Diversification

Diversification is another important aspect of your money management plan.  It is a risk management technique where you have an assortment of different types of assets in your portfolio.  The theory behind this is that by investing in a number of uncorrelated assets you will lower the overall risk of your portfolio while increasing it's return.  Although diversification is mainly though of as a technique for long term or swing traders it also is applicable to a day trader.

To have true diversification in your portfolio, you should have a portion of your assets in the various asset classes like stocks, bonds, commodities, options, real estate, cash, etc.  You should also diversify by industry or sector.  An example would be if you like the transportation sector, have an airline, a railroad and a trucking stock, not 3 airline stocks.  You should also diversify by company size and classification.  You would not want to invest in 10 small company stocks or 10 growth stocks.  For bonds, you would want to diversify based on maturities and also category.  You would not want to buy all bonds with 10 year maturities.  You would also not want to buy only corporate bonds and exclude Treasury bonds.  You should also try to diversify by region.  You should mix in some foreign (i.e. non US) investments into your portfolio.  An easy way to diversify is to buy ETFs (exchange traded funds) instead of individual securities.

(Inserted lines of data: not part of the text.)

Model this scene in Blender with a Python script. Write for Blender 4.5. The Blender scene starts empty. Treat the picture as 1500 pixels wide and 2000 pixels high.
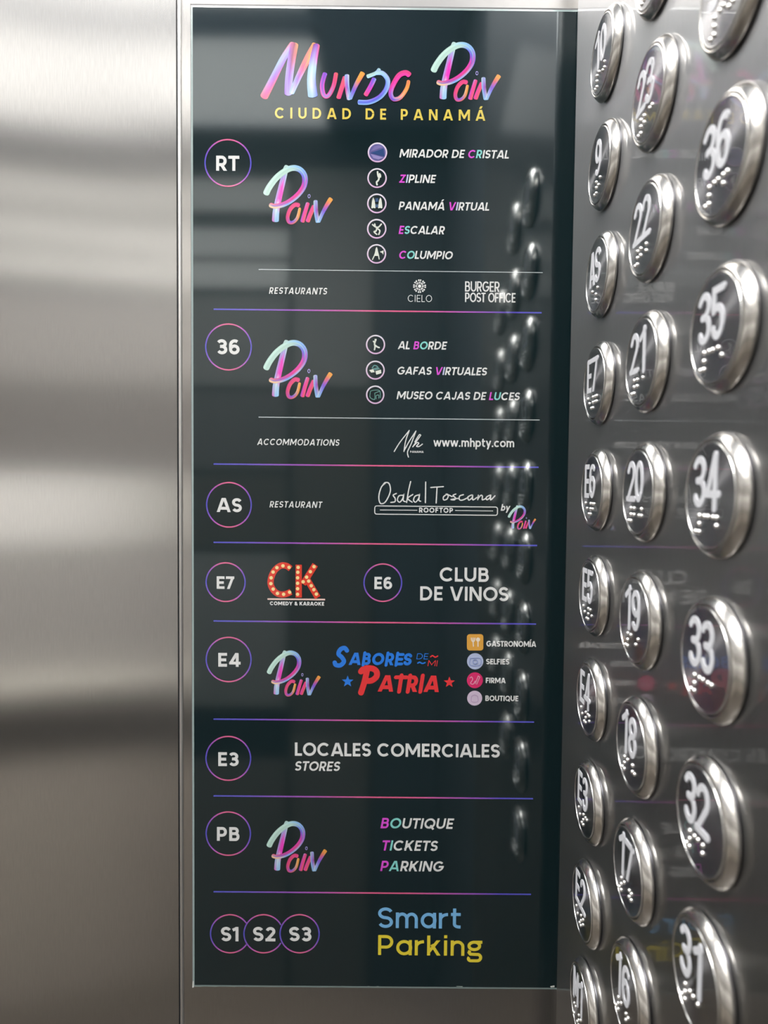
import bpy, bmesh, math, random
from mathutils import Matrix, Vector

# ----------------------------------------------------------------------------
# scale: metres. X right, Y into the sign wall, Z up. Sign front is Y = 0, button plate front is X = 0.
# ----------------------------------------------------------------------------
SC = bpy.context.scene
COL = SC.collection
EYE = 1.42                      # camera height above the lift floor
F_PX = 1381.99                  # focal length in pixels of the 1500 x 2000 frame
RX, RY, RZ = 0.045, -0.003, 0.010
CAM = Vector((-0.092588, -0.375439, EYE))

def _rot():
    cx, sx, cy, sy, cz, sz = math.cos(RX), math.sin(RX), math.cos(RY), math.sin(RY), math.cos(RZ), math.sin(RZ)
    a = Matrix(((1, 0, 0), (0, cx, -sx), (0, sx, cx)))
    b = Matrix(((cy, 0, sy), (0, 1, 0), (-sy, 0, cy)))
    c = Matrix(((cz, -sz, 0), (sz, cz, 0), (0, 0, 1)))
    return c @ b @ a
R = _rot()
def _w(r): return Vector((r[0], r[2], -r[1]))
RIGHT, DOWN, FWD = _w(R[0]), _w(R[1]), _w(R[2])

cam_data = bpy.data.cameras.new('camera')
cam = bpy.data.objects.new('camera', cam_data)
COL.objects.link(cam)
m = Matrix((RIGHT, -DOWN, -FWD)).transposed().to_4x4()
m.translation = CAM
cam.matrix_world = m
cam_data.sensor_width = 36.0
cam_data.sensor_fit = 'AUTO'
cam_data.lens = F_PX / 2000 * 36.0
cam_data.clip_start = 0.01
cam_data.dof.use_dof = True
cam_data.dof.focus_distance = 0.352
cam_data.dof.aperture_fstop = 12.0
SC.camera = cam

SC.view_settings.view_transform = 'Standard'
SC.view_settings.look = 'None'
SC.view_settings.gamma = 1.0
SC.view_settings.use_curve_mapping = False
SC.view_settings.exposure = 0.0
SC.cycles.max_bounces = 12
SC.cycles.glossy_bounces = 8
SC.cycles.sample_clamp_indirect = 6.0
world = bpy.data.worlds.new('world')
SC.world = world
world.use_nodes = True
world.node_tree.nodes['Background'].inputs[0].default_value = (0, 0, 0, 1)   # closed lift car
# radiance of the ceiling lamps
LAMP_NEAR, LAMP_MID, LAMP_FAR, LAMP_CANT = 42.0, 1.9, 2.2, 1.75

# ----------------------------------------------------------------------------
# materials
# ----------------------------------------------------------------------------
def srgb(r, g, b):
    def f(c):
        c /= 255.0
        return c / 12.92 if c <= 0.04045 else ((c + 0.055) / 1.055) ** 2.4
    return (f(r), f(g), f(b), 1.0)

def mat(name):
    mt = bpy.data.materials.new(name)
    mt.use_nodes = True
    nt = mt.node_tree
    return mt, nt, nt.nodes['Principled BSDF']

def plain(name, col, rough=0.5, metal=0.0, **kw):
    mt, nt, p = mat(name)
    p.inputs['Base Color'].default_value = col
    p.inputs['Roughness'].default_value = rough
    p.inputs['Metallic'].default_value = metal
    for k, v in kw.items(): p.inputs[k].default_value = v
    return mt

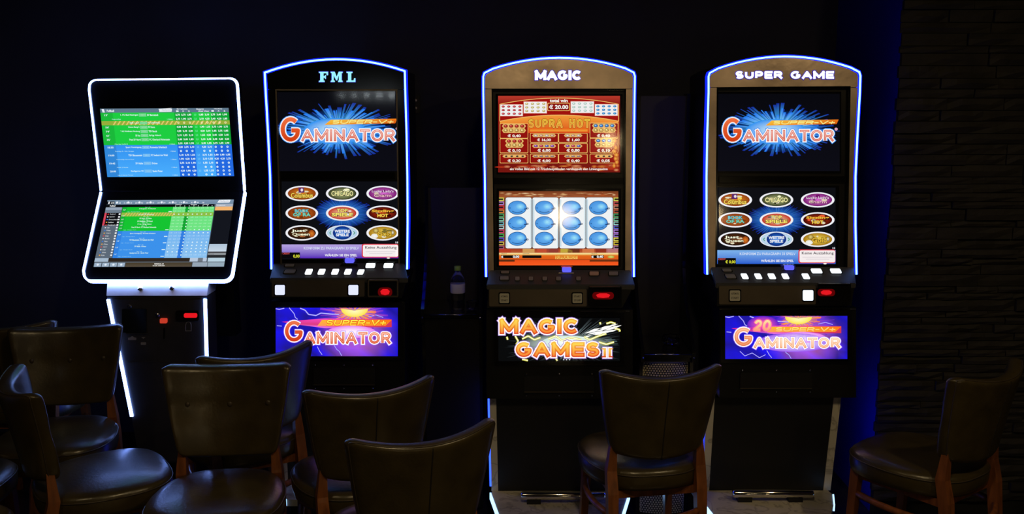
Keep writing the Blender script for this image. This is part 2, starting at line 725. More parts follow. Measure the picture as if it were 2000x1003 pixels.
# ================================================================= SLOT MACHINES
def arch(L, Rr, peak, n=14, rad=0):
    """parabolic top edge from left corner L over peak to right corner Rr"""
    pts = []
    for i in range(n + 1):
        t = -1 + 2 * i / n
        x = L[0] + (Rr[0] - L[0]) * (t + 1) / 2
        base = L[1] + (Rr[1] - L[1]) * (t + 1) / 2
        y = base + (peak - (L[1] + Rr[1]) / 2) * (1 - abs(t) ** 2.0)
        pts.append((x, y))
    if rad:
        l0, r0 = pts[0], pts[-1]
        pts = [(l0[0] + .0, l0[1] + rad), (l0[0] + .25 * rad, l0[1] + .2 * rad)] + [(x, y) for x, y in pts[1:-1]] + \
              [(r0[0] - .25 * rad, r0[1] + .2 * rad), (r0[0], r0[1] + rad)]
    return pts


def button(pl, name, px, h, m, parent, rim=1.2, label=None):
    """cap standing on a dark rim"""
    cx = sum(p[0] for p in px) / len(px)
    cy = sum(p[1] for p in px) / len(px)
    big = [(cx + (x - cx) * 1.18 + 0, cy + (y - cy) * 1.22 + .8) for x, y in px]
    c = slab(name, pl, px, h, h * .35, m, parent)
    slab('button_rim', pl, big, h * .4, -.001, M['gloss'], c)
    if label:
        c['label'] = label
    return c


def quad(cx, cy, w_, h_, sk=0, r=1.5):
    pts = rrect(cx - w_ / 2, cy - h_ / 2, cx + w_ / 2, cy + h_ / 2, r, 2)
    return [(x - sk * (y - cy) / h_, y) for x, y in pts]


def logo(cv, x0, x1, cy, seed, clip=None, gain=1.0):
    """burst of blue rays behind the title lettering"""
    k = (x1 - x0) / 228
    cx = x0 + 112 * k
    cv.ell(cx, cy + 3, 96 * k, 42 * k, (9, 9, 20), 0, (20, 110, 235), 40)
    cv.burst(cx, cy + 2, 122 * k, 56 * k, 90, 1, (80, 205, 255), (22, 44, 160), seed, clip, wid=1.5)
    cv.burst(cx, cy + 2, 100 * k, 46 * k, 70, 4, (160, 245, 255), (30, 125, 250), seed + 3, clip, wid=1.5)
    cv.ell(cx - 6 * k, cy + 4, 60 * k, 25 * k, (40, 150, 250), 7, (215, 250, 255), 30)
    # letters: big initial, then small capitals
    cx1 = clip[2] if clip else None
    G = (x0 + 2 * k, cy - 23 * k, x0 + 40 * k, cy + 24 * k)
    A_ = (x0 + 42 * k, cy + .5 * k, x1 - 8 * k, cy + 23 * k)
    for wd_, c, l in ((6.5, (60, 150, 255), 8), (4.2, (255, 255, 255), 9)):
        word(cv, 'G', G, 8 * k, (8 + wd_) * k, c, l, clipx=cx1)
        word(cv, 'AMINATOR', A_, 4.2 * k, (4.2 + wd_) * k, c, l, gap=1.75, clipx=cx1)
    word(cv, 'G', G, 8 * k, 8 * k, (250, 120, 70), 11, (215, 60, 15), clipx=cx1)
    word(cv, 'AMINATOR', A_, 4.2 * k, 4.2 * k, (240, 130, 110), 11, (215, 65, 40), gap=1.75, clipx=cx1)
    word(cv, 'AMINATOR', A_, 4.2 * k, 1.3 * k, (255, 225, 220), 12, (245, 170, 150), gap=1.75, clipx=cx1)
    cv.ell(x1 - 3 * k, cy - 1 * k, 3.2 * k, 3 * k, (235, 190, 220), 11, (230, 120, 140), 10, clipx=cx1)
    # slanted banner
    a, b = x0 + 90 * k, x1 + 2 * k
    if cx1:
        b = min(b, cx1)
    y0 = cy - 20 * k
    cv.poly([(a + 8 * k, y0 + 2 * k), (b, y0), (b - 4 * k, y0 + 9 * k), (a - 4 * k, y0 + 12 * k)],
            [(255, 200, 70), (240, 120, 20), (225, 90, 10), (255, 170, 40)], 12)
    word(cv, 'SUPER-V+', (a + 10 * k, y0 + 2.2 * k, b - 8 * k, y0 + 9.8 * k), 1.9 * k, 1.9 * k, (255, 240, 140), 14, gap=1.9, shear=.5)


ICONS = [
    ((150, 60, 10), (230, 140, 40), [('Columbus', .0, .25, (255, 220, 90), .03)], 'C'),
    ((40, 45, 20), (180, 190, 130), [('CHICAGO', 0, .0, (250, 245, 170), .03)], ''),
    ((120, 20, 110), (225, 110, 215), [("Lucky Lady's", 0, -.25, (255, 220, 250), .02), ('Charm', 0, .25, (250, 190, 210), .02)], ''),
    ((130, 50, 10), (220, 110, 30), [('BOOK', 0, -.3, (110, 210, 220), .04), ('OF RA', 0, .2, (120, 215, 190), .04)], ''),
    ((200, 30, 10), (255, 200, 160), [('TOP', 0, -.35, (255, 235, 120), .04), ('SPIELE', 0, .2, (255, 235, 110), .04)], ''),
    ((60, 5, 5), (190, 50, 20), [('Sizzling', 0, -.25, (255, 190, 60), .04), ('HOT', 0, .3, (255, 215, 80), .05)], ''),
    ((20, 8, 5), (110, 60, 25), [('Just', -.2, -.25, (255, 255, 225), .03), ('Queen', -.05, .2, (255, 250, 210), .03)], 'R'),
    ((10, 20, 110), (40, 120, 230), [('WEITERE', 0, -.22, (245, 250, 255), .04), ('SPIELE', 0, .25, (245, 250, 255), .04)], 'W'),
    ((170, 120, 10), (255, 225, 90), [('Gold', .1, .1, (235, 190, 60), .03)], 'M'),
]


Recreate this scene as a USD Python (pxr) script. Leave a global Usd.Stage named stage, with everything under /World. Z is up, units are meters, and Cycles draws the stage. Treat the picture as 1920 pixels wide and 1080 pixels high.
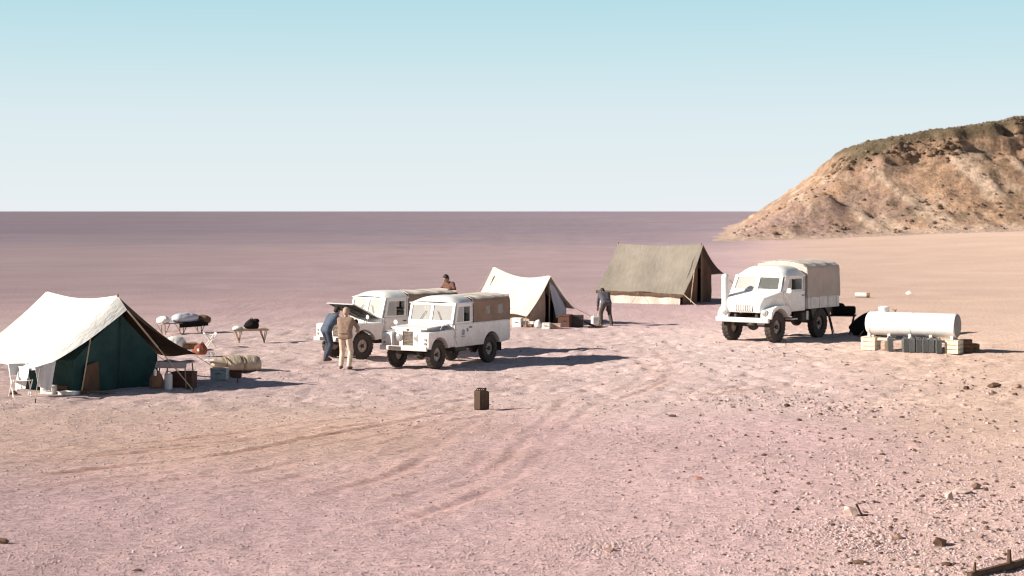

The goal is to invest in securities that are not highly correlated to each other.  High correlation means that the securities seem to trend in the same direction or react the same way to an event.  So for example you don’t want to have 5 positions in semiconductor stock.  Even though this means that you don’t have a large portion of your account in one stock so it is essentially diversified from that perspective, you are overexposed to that sector so it is similar to having just one position in a single semiconductor stock.

For the long term or swing trader, you should have a minimum of 10 positions but no more than 30. 

For the day trader, you should have at least 3 positions but probably no more than 10 positions at any one time.  Any more than that and you cannot properly manage your positions.  You should start with a the 3 positions and then as you get better at trading, increase the number of positions you hold at any one time.

Remember if you add positions and your performance declines, cut back to fewer positions until your performance improves.

Also be aware of over diversification.  To much diversification can be a bad thing because your are being a jack of all trades and a master of none.